**CHALLENGE**
Restate, exactly and only, the lines from the first through the line containing "camera.focus = 12; camera.userData.fStop = 9;".

**DATA FOR THIS EXERCISE**
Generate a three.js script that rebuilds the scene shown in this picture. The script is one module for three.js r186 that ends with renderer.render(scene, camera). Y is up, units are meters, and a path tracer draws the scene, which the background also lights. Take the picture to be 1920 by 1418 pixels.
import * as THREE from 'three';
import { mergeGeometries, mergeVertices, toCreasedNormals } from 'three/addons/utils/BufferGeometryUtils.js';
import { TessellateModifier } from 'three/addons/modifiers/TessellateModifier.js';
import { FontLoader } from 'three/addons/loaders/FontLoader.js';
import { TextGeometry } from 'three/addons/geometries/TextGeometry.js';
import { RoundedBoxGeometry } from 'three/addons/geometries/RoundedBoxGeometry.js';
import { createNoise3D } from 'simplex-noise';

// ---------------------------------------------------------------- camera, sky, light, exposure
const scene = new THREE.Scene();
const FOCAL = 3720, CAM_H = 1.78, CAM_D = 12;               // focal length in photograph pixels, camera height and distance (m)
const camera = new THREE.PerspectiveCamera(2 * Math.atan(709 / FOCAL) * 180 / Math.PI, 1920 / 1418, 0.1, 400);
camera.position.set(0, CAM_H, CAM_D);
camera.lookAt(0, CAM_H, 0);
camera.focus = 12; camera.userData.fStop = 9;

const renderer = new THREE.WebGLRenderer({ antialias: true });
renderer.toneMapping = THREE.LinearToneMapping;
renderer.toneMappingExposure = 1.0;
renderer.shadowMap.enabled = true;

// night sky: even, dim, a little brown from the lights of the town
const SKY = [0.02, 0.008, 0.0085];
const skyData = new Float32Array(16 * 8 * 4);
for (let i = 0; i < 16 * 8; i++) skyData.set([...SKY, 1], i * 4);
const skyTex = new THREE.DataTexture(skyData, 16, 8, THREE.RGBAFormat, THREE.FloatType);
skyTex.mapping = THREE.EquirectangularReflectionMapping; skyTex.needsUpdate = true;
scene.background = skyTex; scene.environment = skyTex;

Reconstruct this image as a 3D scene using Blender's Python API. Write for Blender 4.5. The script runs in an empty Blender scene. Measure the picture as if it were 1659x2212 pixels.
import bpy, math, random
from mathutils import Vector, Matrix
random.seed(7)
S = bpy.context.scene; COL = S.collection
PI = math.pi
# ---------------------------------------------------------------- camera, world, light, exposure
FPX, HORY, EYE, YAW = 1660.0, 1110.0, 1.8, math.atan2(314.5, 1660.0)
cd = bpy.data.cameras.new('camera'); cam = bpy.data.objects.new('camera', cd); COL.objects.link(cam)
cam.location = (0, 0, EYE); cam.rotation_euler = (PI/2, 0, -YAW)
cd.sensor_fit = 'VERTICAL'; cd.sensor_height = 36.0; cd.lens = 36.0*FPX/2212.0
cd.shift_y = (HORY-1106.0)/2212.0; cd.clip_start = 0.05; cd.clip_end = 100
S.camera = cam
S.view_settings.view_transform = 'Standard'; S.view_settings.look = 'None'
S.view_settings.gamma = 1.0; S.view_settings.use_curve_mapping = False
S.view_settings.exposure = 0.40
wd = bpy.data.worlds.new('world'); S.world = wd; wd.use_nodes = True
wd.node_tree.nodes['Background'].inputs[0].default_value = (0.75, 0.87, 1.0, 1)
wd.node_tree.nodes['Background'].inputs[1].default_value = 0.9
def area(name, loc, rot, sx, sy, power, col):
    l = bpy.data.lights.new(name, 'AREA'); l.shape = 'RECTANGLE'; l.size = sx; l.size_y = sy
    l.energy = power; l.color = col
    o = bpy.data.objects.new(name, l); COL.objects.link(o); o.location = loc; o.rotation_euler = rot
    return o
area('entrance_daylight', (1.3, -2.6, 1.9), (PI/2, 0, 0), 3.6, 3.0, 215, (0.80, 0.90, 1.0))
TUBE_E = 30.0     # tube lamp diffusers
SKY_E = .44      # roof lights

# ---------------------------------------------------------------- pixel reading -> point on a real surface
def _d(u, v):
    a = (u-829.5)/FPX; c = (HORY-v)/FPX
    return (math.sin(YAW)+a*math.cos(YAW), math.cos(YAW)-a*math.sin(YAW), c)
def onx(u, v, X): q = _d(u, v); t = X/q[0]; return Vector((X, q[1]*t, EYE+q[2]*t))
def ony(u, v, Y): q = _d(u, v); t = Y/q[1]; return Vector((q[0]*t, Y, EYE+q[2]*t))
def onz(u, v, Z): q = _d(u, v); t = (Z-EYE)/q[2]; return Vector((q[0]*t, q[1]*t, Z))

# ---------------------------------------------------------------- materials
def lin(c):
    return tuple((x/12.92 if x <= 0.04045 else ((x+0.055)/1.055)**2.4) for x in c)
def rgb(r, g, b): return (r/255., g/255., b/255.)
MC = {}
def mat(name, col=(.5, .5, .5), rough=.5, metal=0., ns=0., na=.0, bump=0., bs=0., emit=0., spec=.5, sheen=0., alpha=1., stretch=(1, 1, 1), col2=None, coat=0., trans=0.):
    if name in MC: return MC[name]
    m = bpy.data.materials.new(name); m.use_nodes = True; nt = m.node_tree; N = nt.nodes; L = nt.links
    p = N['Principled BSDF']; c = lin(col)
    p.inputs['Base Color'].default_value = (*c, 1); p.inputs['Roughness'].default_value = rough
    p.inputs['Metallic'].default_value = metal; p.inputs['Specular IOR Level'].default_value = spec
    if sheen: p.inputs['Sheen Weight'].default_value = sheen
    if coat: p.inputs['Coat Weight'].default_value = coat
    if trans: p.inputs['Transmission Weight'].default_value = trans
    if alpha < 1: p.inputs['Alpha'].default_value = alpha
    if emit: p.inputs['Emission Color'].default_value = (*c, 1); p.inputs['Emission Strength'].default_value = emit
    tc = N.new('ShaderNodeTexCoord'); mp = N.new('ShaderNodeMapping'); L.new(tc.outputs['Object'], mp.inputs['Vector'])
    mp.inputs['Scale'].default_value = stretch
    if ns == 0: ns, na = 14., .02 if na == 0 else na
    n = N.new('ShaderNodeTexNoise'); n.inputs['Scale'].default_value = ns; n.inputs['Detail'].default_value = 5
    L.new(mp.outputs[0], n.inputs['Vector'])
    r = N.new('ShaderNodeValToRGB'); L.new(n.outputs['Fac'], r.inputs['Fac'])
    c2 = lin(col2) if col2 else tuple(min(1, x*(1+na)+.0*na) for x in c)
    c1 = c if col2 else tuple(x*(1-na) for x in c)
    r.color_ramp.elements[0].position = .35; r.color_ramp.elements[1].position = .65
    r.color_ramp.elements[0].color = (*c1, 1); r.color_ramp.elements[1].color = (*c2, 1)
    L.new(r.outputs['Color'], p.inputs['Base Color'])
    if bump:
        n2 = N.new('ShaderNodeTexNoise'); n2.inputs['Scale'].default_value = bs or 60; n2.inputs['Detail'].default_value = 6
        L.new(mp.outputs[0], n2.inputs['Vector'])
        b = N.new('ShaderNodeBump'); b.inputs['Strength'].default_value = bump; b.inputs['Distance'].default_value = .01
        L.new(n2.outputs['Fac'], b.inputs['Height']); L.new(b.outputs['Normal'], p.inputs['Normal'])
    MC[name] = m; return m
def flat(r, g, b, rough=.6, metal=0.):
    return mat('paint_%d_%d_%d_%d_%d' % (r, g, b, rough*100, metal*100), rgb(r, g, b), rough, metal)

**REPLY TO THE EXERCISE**
Generate a three.js script that rebuilds the scene shown in this picture. The script is one module for three.js r186 that ends with renderer.render(scene, camera). Y is up, units are meters, and a path tracer draws the scene, which the background also lights. Take the picture to be 1920 by 1418 pixels.
import * as THREE from 'three';
import { mergeGeometries, mergeVertices, toCreasedNormals } from 'three/addons/utils/BufferGeometryUtils.js';
import { TessellateModifier } from 'three/addons/modifiers/TessellateModifier.js';
import { FontLoader } from 'three/addons/loaders/FontLoader.js';
import { TextGeometry } from 'three/addons/geometries/TextGeometry.js';
import { RoundedBoxGeometry } from 'three/addons/geometries/RoundedBoxGeometry.js';
import { createNoise3D } from 'simplex-noise';

// ---------------------------------------------------------------- camera, sky, light, exposure
const scene = new THREE.Scene();
const FOCAL = 3720, CAM_H = 1.78, CAM_D = 12;               // focal length in photograph pixels, camera height and distance (m)
const camera = new THREE.PerspectiveCamera(2 * Math.atan(709 / FOCAL) * 180 / Math.PI, 1920 / 1418, 0.1, 400);
camera.position.set(0, CAM_H, CAM_D);
camera.lookAt(0, CAM_H, 0);
camera.focus = 12; camera.userData.fStop = 9;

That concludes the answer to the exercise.